In this entertaining and absorbing work, Stacey Abbott challenges the conventional interpretation of vampire mythology and argues that the medium of film has completely reinvented the vampire archetype. Rather than representing the primitive and folkloric, the vampire has come to embody the very experience of modernity. No longer in a cape and coffin, today's vampire resides in major cities, listens to punk music, embraces technology, and adapts to any situation. Sometimes she's even female.
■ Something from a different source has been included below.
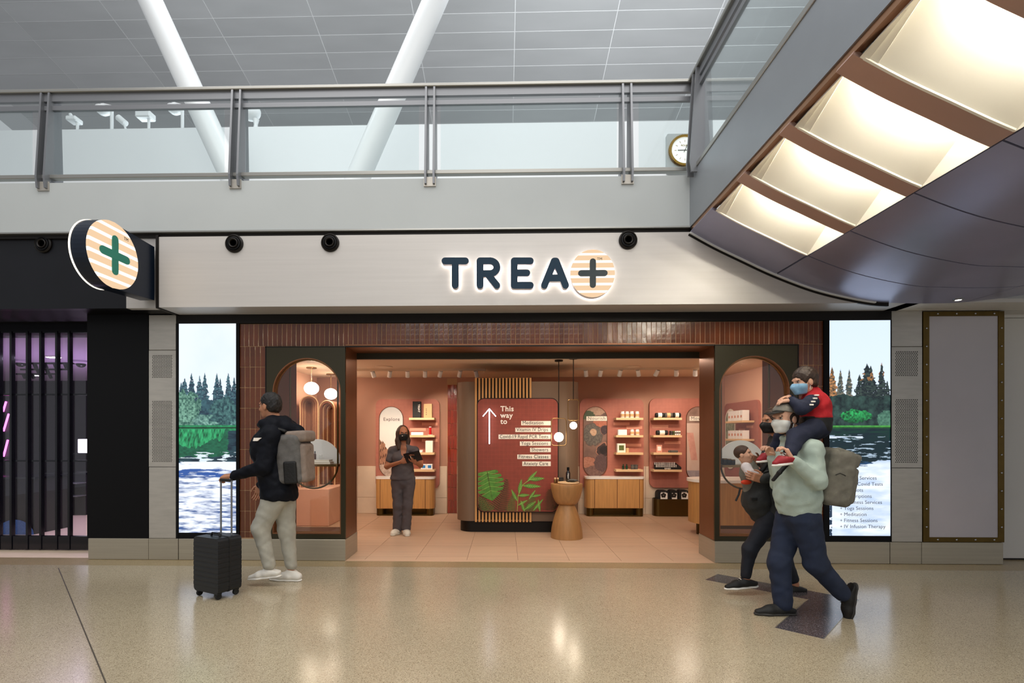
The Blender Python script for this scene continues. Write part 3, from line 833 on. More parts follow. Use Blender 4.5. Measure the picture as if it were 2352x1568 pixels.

With case studies of vampire classics such as Nosferatu, Martin, Blade, and Habit, the author traces the evolution of the American vampire film, arguing that vampires are more than just blood-drinking monsters; they reflect the cultural and social climate of the societies that produce them, especially during times of intense change and modernization. Abbott also explores how independent filmmaking techniques, special effects makeup, and the stunning and ultramodern computer-generated effects of recent films have affected the representation of the vampire in film.